Opinion
16218
May 24, 1949.
Appeal from General Sessions Circuit Court of Anderson County; J. Frank Eatmon, Judge.
Wilbie H. Franks was convicted of nonsupport of his wife in violation of statute, and he appeals from order denying his petition for injunctive relief to have court pass upon validity of sentence pronounced upon him.
Appeal dismissed.
Mr. Leon W. Harris, of Anderson, for Appellant, cites: As to the sentence imposed by the trial judge, in placing defendant on probation, exceeding the sentence theretofore imposed and therefore being excessive: 115 S.E. 232, 122 S.C. 192; 22 S.E.2d 585, 201 S.C. 225.
Mr. Rufus Fant, Solicitor, of Anderson, for Respondent, cites: As to what is a temporary injunction: 87 S.C. 301. 69 S.E. 604; 14 R.C.L. 323. As to when Court of Equity will grant injunction: 14 R.C.L. 345. As to Court of Equity having no power to enjoin actions of Court of General Sessions: 14 R.C.L. 426, 427. As to Court of General Sessions having no power to grant injective relief: 14 R.C.L. 319. As to Circuit Court having no power to correct judicial error, appeal being the remedy: 194 S.E. 21, 185 S.C. 296; 132 S.C. 199, 128 S.E. 832; 9 S.C. 80; 70 S.E. 6, 87 S.C. 466. As to prior decisions being irreconcilable: 115 S.E. 232, 122 S.C. 192; 22 S.E.2d 585, 201 S.C. 255.
May 24, 1949.
This is an attempt by the method of a petition to the Court of General Sessions for Anderson County seeking injective relief to have the Court pass upon the validity of a sentence pronounced upon the appellant at the September, 1947, term of General Sessions Court in and for said Anderson County, when he entered a plea of "Guilty" to an indictment charging him with the nonsupport of his wife, violation of Section 1123 of the Code of 1942.

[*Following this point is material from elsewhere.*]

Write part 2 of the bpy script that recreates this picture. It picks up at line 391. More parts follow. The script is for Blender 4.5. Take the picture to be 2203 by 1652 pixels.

This petition was filed more than sixteen months subsequent to the pronouncement of the sentence above referred to, there having been no appeal from the sentence, and the sole relief sought by the petition was an order temporarily enjoining and forbidding all officers of the law from arresting the appellant by reason of his noncompliance with the terms of the sentence that had been pronounced upon him, until a Court having jurisdiction passes upon and determines the legality of the sentence, or orders any other and further part of the sentence to be complied with. For sixteen months the appellant had complied with the terms of the sentence.
The Honorable J. Frank Eatmon, the Judge presiding over the term of the General Sessions Court for Anderson County at the time of the presentation of the petition (but not the sentencing Judge), after hearing arguments pro and con, denied the relief sought, and rightly so. It is sufficient to say that a General Sessions Court does not have jurisdiction to grant injunctive relief. Section 565, Code of 1942.
Appeal dismissed.
FISHBURNE, STUKES, TAYLOR and OXNER, JJ., concur.